University of Waterloo

Abstract

Quantum protocols for many communication tasks have been found which significantly improve on their classical counterparts. However, many of these protocols are beyond the reach of current technology. In this work, we find more readily implementable protocols for the tasks of quantum fingerprinting and appointment scheduling. Our protocols maintain a quantum advantage even under realistic experimental imperfections. 

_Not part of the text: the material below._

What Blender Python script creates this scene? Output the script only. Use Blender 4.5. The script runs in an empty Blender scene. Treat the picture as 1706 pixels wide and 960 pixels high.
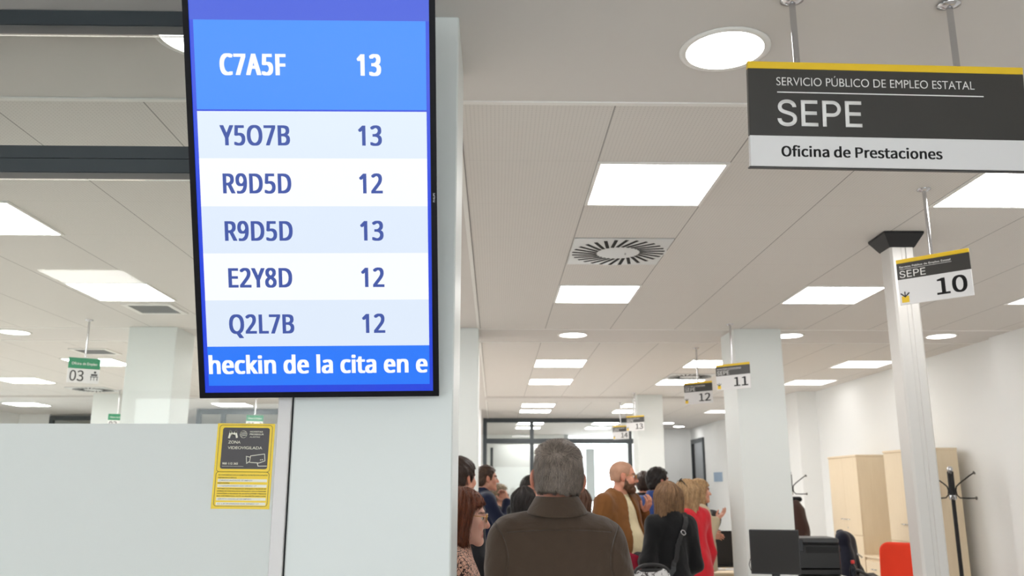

 In the task of quantum fingerprinting, two parties wish to evaluate the equality function on two n-bit strings in the simultaneous message passing model. The original quantum fingerprinting protocol uses a tensor product of a small number of O(log n)-qubit highly entangled signals (PRL.87.167902), whereas a recently-proposed optical protocol uses a tensor product of O(n) single-qubit signals, while maintaining the O(log n) information leakage of the original protocol (PRA.89.062305). The low-dimensionality of each signal in the recently proposed optical protocol makes it more amenable to experimental implementation (ncomms9735, PRL.116.240502), but due to limited coherence times the large number of signals remains a significant barrier to observing a quantum advantage in information leakage. In contrast, the original protocol sends few signals, but the dimension of each signal is prohibitively high. We find a family of protocols which interpolate between the original and optical protocols while maintaining the O(log n) information leakage, thus demonstrating a trade-off between the number of signals sent and the dimension of each signal, and opening the door for experimental implementations to find a ``sweet spot'' for which the number of signals sent and the dimension of each signal are both amenable to current technology. 
 In (ncomms9735, PRL.116.240502) the recently proposed optical protocol is implemented using coherent states. We develop a coherent state protocol which reduces the number of signals by a factor 1/2 from the recently proposed optical protocol, while also reducing the information leakage. We consider several natural generalizations of this protocol to other coherent state protocols which further reduce the number of signals, but find numerical evidence that they have greater information leakage in the ideal setting and also under realistic experimental imperfections. Using a similar technique, we improve a recently proposed coherent state protocol for evaluating the Euclidean distance between two real unit vectors (PRA.95.032337) by reducing the number of signals by a factor 1/2 while also reducing the information leakage. We also extend this protocol to handle complex unit vectors. Along the way, we find a simple beamsplitter measurement to perform optimal unambiguous state comparison between two coherent states. 
 In the task of appointment scheduling, two parties each have n-bit strings, and they wish to find a common intersection in the interactive communication model. The known quantum appointment scheduling protocol of (arXiv:quant-ph/9802040) performs this task with O(sqrt(n)log(n)) qubits of communication, a nearly quadratic improvement over the classical lower bound of Omega(n) bits. However, this protocol requires quantum states of high dimension and global unitary operations. We find appointment scheduling protocols which are more feasible for implementation and maintain a quantum advantage over the classical lower bound in terms of information cost, even under experimental imperfections. Our main protocols require the generation of coherent states of a fixed set of amplitudes, along with phase shifters and beamsplitters on two modes with relatively low splitting angle. They also require the parties to transfer two modes back-and-forth multiple times with relatively low loss. Although our protocols make progress towards the experimental implementation of quantum appointment scheduling, we expect that they still remain outside the scope of current technology.